Des affirmations que le président de l’Autorité conteste. Jacques Mérot n’a pas la même lecture des textes et estime que le règlement intérieur vient compléter la loi. Il confesse tout de même que « si cet article de loi a été mal écrit, il faudra le modifier ».
Inégalités salariales. Deuxième point de friction au sein de l’institution : les salaires. Selon que les agents ont été recrutés en métropole ou à Tahiti, les rémunérations sont très différentes. D’après les documents que nous avons pu consulter, pour un poste de rapporteur dans le service d’instruction de l’APC, les salaires des « locaux » plafonnent à environ 350 000 francs net par mois contre plus de 900 000 francs net pour ceux venus de métropole. Alors même que ces personnes occupent exactement les mêmes fonctions.

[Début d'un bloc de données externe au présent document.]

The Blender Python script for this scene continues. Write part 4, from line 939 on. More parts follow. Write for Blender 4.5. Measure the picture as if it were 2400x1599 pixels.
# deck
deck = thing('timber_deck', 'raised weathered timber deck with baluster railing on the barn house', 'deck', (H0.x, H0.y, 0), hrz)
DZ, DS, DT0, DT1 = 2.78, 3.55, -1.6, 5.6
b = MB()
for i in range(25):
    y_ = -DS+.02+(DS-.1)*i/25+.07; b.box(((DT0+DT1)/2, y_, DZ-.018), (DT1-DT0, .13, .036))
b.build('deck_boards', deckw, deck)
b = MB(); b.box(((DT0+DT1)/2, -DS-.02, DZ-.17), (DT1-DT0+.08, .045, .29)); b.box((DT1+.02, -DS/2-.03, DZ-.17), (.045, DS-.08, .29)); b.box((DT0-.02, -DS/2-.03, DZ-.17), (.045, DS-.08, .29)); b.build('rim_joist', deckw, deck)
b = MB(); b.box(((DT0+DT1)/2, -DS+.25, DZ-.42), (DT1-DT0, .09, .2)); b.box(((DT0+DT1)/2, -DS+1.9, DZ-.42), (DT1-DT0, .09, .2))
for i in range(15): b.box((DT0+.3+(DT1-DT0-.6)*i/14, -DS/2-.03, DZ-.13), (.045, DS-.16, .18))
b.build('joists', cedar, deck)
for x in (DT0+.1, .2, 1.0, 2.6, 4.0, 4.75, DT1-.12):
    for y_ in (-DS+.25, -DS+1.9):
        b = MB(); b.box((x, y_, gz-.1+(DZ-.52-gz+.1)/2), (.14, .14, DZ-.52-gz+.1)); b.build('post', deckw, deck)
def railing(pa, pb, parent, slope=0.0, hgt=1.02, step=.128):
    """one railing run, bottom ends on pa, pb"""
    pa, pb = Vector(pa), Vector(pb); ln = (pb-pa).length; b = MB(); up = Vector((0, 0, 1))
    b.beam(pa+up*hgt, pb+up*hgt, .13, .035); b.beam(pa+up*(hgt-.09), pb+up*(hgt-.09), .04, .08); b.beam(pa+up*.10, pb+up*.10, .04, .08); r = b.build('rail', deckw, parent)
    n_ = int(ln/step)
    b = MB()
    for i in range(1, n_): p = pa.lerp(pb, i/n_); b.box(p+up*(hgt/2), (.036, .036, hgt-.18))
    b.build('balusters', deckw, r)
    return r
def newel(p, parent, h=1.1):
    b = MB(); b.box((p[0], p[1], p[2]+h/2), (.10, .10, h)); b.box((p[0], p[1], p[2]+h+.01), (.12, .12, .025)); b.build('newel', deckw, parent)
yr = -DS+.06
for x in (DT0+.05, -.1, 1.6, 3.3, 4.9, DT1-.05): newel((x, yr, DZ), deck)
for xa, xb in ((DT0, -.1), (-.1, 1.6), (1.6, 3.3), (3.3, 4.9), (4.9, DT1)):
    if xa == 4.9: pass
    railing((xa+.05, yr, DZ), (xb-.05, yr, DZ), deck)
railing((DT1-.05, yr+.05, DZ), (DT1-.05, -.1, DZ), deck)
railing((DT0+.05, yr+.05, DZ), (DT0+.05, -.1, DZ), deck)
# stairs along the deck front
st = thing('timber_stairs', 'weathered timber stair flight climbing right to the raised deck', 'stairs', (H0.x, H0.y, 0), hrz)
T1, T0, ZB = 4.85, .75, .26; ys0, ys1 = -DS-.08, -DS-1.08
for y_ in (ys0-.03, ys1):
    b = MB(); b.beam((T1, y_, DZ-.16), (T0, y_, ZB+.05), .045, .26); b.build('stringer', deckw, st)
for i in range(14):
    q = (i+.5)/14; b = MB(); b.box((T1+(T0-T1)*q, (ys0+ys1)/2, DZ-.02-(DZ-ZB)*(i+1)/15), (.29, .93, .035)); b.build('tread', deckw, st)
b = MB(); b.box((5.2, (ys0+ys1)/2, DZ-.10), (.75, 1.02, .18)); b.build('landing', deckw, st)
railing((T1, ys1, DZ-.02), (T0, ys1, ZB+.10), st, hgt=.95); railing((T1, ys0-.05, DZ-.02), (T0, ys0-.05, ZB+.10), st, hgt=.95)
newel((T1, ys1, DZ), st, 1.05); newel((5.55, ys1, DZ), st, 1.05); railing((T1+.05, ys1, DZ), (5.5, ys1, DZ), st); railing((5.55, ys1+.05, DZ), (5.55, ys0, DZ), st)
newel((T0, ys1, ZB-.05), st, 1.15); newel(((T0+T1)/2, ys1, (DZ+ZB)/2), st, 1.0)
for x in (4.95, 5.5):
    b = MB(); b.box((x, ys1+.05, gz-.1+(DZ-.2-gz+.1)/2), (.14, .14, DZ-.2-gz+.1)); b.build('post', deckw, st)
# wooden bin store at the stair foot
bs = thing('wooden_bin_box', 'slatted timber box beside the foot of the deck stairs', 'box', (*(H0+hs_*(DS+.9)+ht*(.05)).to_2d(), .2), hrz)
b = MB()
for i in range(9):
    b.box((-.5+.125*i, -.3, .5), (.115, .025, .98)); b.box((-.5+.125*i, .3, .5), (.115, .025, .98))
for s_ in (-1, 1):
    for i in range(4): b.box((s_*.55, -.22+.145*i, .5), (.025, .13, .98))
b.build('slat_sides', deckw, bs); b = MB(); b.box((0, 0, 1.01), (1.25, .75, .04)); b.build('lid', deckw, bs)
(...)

On peut, de plus, se poser la question d’une telle différence, dans la mesure où les personnes recrutées au fenua ont, a priori, une bien meilleure connaissance du tissu économique local. Jacques Mérot assume et revendique ces inégalités. « Dans une entreprise, quand quelqu’un a plus d’expérience qu’un autre, c’est normal qu’il soit mieux payé. »
Mais dans de telles proportions on peut tout de même poser la question de l’injustice salariale. D’autant que l’APC étant une institution indépendante, elle n’est pas soumise aux règles de sur-indexation des salaires pour les personnes venant de métropole.
Plaintes en cascade. Est-ce que ce sont ces inégalités salariales qui provoquent une ambiance délétère au sein de l’APC ? Toujours est-il que ces derniers mois, plusieurs plaintes ont été déposées.
Une première par une ancienne agente qui a démissionné de l’APC. Elle a déposé plainte contre l’un de ses anciens collègues pour harcèlement moral et réclame le paiement de ses salaires sur le contrat de trois ans qu’elle aurait dû effectuer. La procédure est au tribunal administratif, seule juridiction compétente pour l’APC.
Les mémoires des avocats n’ont pas encore été déposés et l’affaire suit son cours. Parallèlement, le collègue visé par cette procédure a lui-même déposé une plainte pour dénonciation calomnieuse et une autre pour diffamation auprès du procureur de la République… Pour le président de l’APC, « ces difficultés concernent des agents entre eux et l’institution n’y est pour rien ».